Compute projectile total time of flight including initial height.

t = s

Time of flight: t = 2·v₀·sin θ / g

For oblique launch returning to the same level, total flight time is t = 2·v₀·sin θ / g — twice the rise time, since ascent and descent are symmetric in vacuum. When the launch and landing heights differ (h₀ ≠ h_final), the time follows the quadratic h_final = h₀ + v₀·sin θ·t − ½·g·t², solved for t. Example: v₀ = 50 m/s at θ = 30° on flat ground gives t ≈ 5.1 s. Air resistance shortens flight time and makes the trajectory asymmetric — the descent becomes steeper than the ascent, and the impact point shifts inward.

Applications

Sports timing (ball return time on goal kicks, hang time in basketball — a 0.9 m vertical leap stays airborne ~0.86 s), free-fall analysis, ballistics (TOF — Time of Flight is a core artillery parameter), drop tests from tall structures (Burj Khalifa ~828 m gives ~13 s in vacuum), athletics (long jump, high jump biomechanics).

FAQ

Why is ascent time equal to descent time? In vacuum, gravity is the only force; the projectile decelerates upward at g and accelerates downward at g, so symmetric speeds give symmetric times.

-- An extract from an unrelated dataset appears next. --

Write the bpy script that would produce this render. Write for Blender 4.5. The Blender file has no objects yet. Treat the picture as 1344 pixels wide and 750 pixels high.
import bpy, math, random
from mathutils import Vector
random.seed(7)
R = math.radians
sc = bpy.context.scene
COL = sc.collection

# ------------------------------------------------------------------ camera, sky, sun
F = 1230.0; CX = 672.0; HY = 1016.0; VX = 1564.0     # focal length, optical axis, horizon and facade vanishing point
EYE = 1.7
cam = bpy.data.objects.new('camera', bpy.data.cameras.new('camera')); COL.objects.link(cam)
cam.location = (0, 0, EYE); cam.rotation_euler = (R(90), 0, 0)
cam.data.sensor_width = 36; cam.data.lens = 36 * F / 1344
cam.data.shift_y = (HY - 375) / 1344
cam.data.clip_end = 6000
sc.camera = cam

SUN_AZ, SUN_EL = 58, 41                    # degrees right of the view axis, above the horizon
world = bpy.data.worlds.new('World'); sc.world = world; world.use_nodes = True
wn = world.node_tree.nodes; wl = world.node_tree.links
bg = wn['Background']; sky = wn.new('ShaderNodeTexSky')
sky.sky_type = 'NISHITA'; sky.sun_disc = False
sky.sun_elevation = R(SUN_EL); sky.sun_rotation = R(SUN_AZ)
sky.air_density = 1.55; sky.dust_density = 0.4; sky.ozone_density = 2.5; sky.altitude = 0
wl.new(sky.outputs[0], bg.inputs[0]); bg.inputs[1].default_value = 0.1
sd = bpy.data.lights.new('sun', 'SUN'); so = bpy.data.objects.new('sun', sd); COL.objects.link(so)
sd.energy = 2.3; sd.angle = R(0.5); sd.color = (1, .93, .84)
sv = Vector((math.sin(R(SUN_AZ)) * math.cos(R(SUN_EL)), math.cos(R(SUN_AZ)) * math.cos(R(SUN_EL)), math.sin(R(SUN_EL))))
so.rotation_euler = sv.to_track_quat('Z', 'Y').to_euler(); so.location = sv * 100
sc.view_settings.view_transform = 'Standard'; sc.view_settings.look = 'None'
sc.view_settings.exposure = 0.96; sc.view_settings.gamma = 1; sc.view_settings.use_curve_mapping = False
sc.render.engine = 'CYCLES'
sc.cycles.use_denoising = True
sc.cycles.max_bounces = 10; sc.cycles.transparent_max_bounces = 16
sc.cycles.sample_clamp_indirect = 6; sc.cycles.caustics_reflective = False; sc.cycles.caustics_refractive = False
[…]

How does launch height affect flight time? Launching from above the landing level adds extra descent — the quadratic in t yields a longer total flight time than the simple formula predicts.

Does air resistance change t? Yes — drag slows the projectile, reducing both the peak height reached and the total flight time, and breaks the ascent/descent symmetry.